Evolution of Microservice Systems Toward a Reactive Microsystem Architecture
The article explains how traditional microservice architectures evolve into event‑driven reactive microsystems by adopting events‑first DDD, reactive design, and event‑based persistence, highlighting the role of the Actor model, asynchronous non‑blocking communication, event sourcing, and saga‑based distributed transaction handling.
This article outlines three current system architectures—Monolith, Microlith, and Microservice—and describes how Microliths split monolithic applications into multiple services with separate databases but still rely on synchronous RPC, limiting elasticity.
It argues that scalable microservice systems should adopt the Actor model, introducing three key approaches: Events‑first Domain‑Driven Design (DDD), Reactive Design, and Event‑Based Persistence.
In Events‑first DDD, the focus shifts from nouns (domain objects) to verbs (events), using event storming to define bounded contexts and capture system behavior, emphasizing causal consistency and fact‑based modeling.

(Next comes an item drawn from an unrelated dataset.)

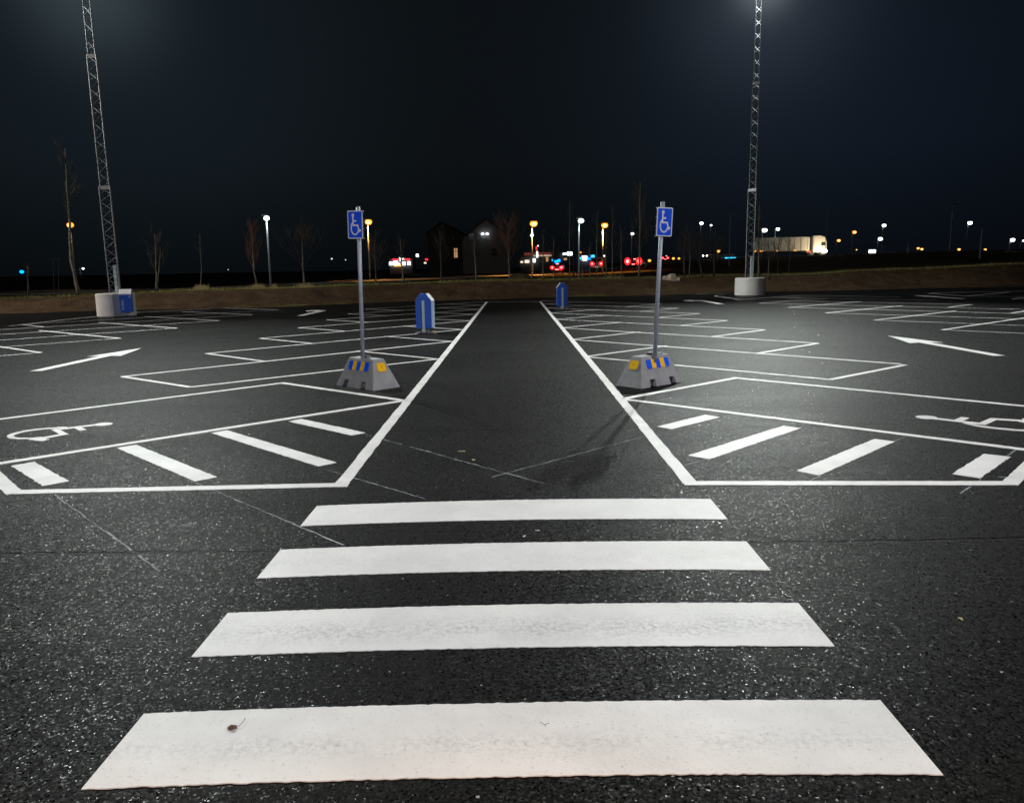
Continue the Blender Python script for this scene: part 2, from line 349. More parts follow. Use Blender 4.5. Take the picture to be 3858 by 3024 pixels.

Reactive Design is presented in two stages: reactive programming (introducing asynchronous, non‑blocking execution to improve resource utilization and avoid database bottlenecks) and reactive systems (distributed coordination via asynchronous message passing, enabling elasticity across machines).
Event‑Based Persistence advocates using immutable event logs as the source of truth, replacing traditional CRUD with event sourcing and CQRS, thereby separating write (command) and read (query) paths and simplifying consistency.
The article illustrates an order‑payment‑inventory workflow using event‑driven communication and describes how distributed transactions can be managed with eventual consistency patterns such as the Saga protocol.
In conclusion, it advises against building Microlith systems and recommends embracing reactive design principles, events‑first DDD, and event‑based persistence to achieve truly distributed, scalable micro‑systems.